1 Cubs/Braves game: Over Labor Day, Tyler and I were able to visit Chicago to see my grandparents and go to a Cubs vs. Braves game, who are mine and Tyler’s favorite teams, respectively. The trip also included touristy places, like the Sears Tower, and the Art Institute, where half the time I stood in front of a painting in awe wondering how it’s possible for one person to be so talented, and the other half I stood thinking “That’s it? I could do that. I probably have done that. Don’t I have a painting exactly like this in my kindergarten portfolio? Did the artist copy me? Did the artist break into my home and underneath piles of random papers and childhood artifacts my mom has been asking me to sort through for the past 7 years that I’m too lazy to actually sort through find my masterpiece and submit it to the Art Institute?” I assume that’s what most people are wondering about when they’re looking thoughtfully at paintings.
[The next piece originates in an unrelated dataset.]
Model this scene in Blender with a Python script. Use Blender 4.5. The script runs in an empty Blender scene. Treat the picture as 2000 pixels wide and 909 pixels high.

The trip also included deep dish pizza (which I have spent every day thinking about since, which is why I now know you can order deep dish pizza through Amazon), my grandpa asking us frequently who won the World Series last year in order to remind Tyler who the better team is, the Botanical Gardens, my Grandpa making sure he used his Cubs World Series mug whenever he sat across the table from Tyler at breakfast, and Millenium Park.

Definitely my favorite 2,555 Oreos ever.